Nascemos para a imensidão

Nascemos para a imensidão

Fonte: Atualizado: sábado, 31 de maio de 2014 às 9:05
planeta TerraA imensidão fascina. A distância sideral maravilha. O céu se craveja de brilhantes para nos revelar uma glória que precisou navegar anos-luz. Os superlativos cósmicos deslumbram. Só os pequenos intervalos atormentam. Os espaços diminutos afligem.
 
O preso sofre porque sonha com o outro lado da muralha. Bastariam alguns metros e ele poderia caminhar por onde quisesse. A liberdade, que lhe parece tão próxima, o oprime. O peixe se desespera porque foi jogado pela onda na areia. Ele vê a água pertinho e por mais que se debata, não alcança o espaço onde consegue respirar. O canário gorjeia na gaiola. Seu canto é um lamento. Enjaulado, contempla por entre barras vazadas, os galhos de uma árvore. A independência parece acenar-lhe um convite para um voo livre, mas o pássaro não sabe como sair dali.
 
A felicidade parece, simultaneamente, próxima e afastada. Sofremos com a sensação de que bastariam alguns milímetros e seríamos plenos. O amor mora na casa vizinha, não nos confins do mundo. No país vizinho, na redondeza bem alí, encontraríamos a bonança que sonhamos. Bastaria termos a chave do portão – nunca temos. A paz pode acontecer a qualquer momento. Sofremos.

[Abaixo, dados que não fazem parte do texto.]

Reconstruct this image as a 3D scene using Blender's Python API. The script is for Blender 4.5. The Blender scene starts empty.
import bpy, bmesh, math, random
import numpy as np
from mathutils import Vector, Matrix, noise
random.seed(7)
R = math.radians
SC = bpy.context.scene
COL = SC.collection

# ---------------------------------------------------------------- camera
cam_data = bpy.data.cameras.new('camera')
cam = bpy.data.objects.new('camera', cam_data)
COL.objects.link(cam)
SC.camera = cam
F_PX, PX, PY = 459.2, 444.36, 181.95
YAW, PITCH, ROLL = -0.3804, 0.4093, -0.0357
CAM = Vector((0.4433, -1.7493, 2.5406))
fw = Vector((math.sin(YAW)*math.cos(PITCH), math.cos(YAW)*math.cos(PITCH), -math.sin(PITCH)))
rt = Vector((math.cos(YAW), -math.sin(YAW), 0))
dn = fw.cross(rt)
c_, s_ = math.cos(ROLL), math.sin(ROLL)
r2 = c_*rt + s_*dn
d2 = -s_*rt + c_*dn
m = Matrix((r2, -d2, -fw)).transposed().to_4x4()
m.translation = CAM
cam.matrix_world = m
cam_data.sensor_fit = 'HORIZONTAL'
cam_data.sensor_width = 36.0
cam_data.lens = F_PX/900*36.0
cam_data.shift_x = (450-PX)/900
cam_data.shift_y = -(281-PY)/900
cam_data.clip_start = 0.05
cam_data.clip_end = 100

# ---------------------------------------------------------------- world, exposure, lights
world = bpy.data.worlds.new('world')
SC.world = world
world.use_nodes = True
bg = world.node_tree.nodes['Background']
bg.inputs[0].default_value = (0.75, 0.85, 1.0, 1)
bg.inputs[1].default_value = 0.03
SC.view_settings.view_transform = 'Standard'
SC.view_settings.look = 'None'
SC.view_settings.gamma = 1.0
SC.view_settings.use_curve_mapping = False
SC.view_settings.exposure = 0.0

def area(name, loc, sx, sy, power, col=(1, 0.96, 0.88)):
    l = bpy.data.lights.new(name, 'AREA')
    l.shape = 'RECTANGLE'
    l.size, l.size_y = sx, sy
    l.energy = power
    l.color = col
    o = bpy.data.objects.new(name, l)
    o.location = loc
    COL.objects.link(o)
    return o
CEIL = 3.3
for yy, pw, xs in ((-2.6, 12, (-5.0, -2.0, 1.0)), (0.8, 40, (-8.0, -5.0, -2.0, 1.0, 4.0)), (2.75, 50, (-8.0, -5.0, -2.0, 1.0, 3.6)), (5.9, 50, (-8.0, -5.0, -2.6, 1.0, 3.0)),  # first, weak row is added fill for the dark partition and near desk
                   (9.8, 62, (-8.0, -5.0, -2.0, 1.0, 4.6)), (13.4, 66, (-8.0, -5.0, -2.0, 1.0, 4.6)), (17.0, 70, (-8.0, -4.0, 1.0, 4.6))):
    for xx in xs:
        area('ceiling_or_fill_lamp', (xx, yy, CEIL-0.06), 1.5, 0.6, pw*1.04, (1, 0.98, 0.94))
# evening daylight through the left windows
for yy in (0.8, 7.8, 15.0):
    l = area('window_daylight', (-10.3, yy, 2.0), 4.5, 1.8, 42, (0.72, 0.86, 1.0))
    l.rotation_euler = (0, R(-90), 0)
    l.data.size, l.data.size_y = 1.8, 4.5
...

Reconhecemos que não dispomos de tempo, energia, ânimo para fazer acontecer tudo o que sonhamos, e que supomos ao nosso alcance.
 
No mito grego, Tântalo foi rei na Frígia. Certa vez, para testar a onisciência dos deuses, Tântalo roubou os manjares divinos. Procurando enganá-los, matou o próprio filho e serviu a carne do menino no lugar da comida que roubara. Descoberta a trapaça, Tântalo precisou ser castigado. Os deuses o lançaram ao Tártaro – um vale abundante em vegetação e água. O castigo de Tântalo consistiu em ver-se impedido de saciar a fome e a sede em meio a tanta fartura. Sempre que se aproximava da água, ela escoava. Ao tentar colher frutos, os ramos das árvores se afastavam para além de suas mãos.
 
O mito de Tântalo tem a ver com a nossa humanidade. Seu suplício lembra a máxima da psicologia: somos seres desejantes. O preço de nos reconhecermos humanos tem a ver com a percepção de que nossos desejos continuarão a nos acenar de perto, enquanto permanecem inalcançáveis. A espera e o esforço pela felicidade vão torturar sem trégua; a luta pela alegria, exauri e a vontade de triunfar, vergar.
 
Existe um algo fantástico, que quase podemos experimentar. Pensamos que nos pareceremos com aquele alguém, que quase podemos descrever. Sonhamos com aquele lugar, que quase concebemos. Sabemos de uma alegria, que quase podemos vivenciar. Anelamos por um amor, que quase podemos sentir. Esses quases nos mortificam.
 
Por vezes nos esforçamos para fugir. Tentamos escapar, com os raios da alvorada, até alcançar os confins do universo. Buscamos as grandes distâncias. Intuímos, porém, que as proximidades nos despedaçam. E a angústia vem com a descoberta de que lá, bem longe, continuaríamos insatisfeitos. Rubem Alves nos lembra que Deus tem o nome de nossos anseios. Daí nos movermos. Nossa insatisfação nos leva adiante. Criamos, em razão da avidez pelo imarcescível. Deus, ao contrário do que dizem os religiosos, abriu enormidades em nossa alma – Ele não nos quer acostumados às proximidades. Elas nos afligem. Nascemos para as vastidões. O enorme buraco que percebemos em nossa interioridade tanto nos fascina como nos salva.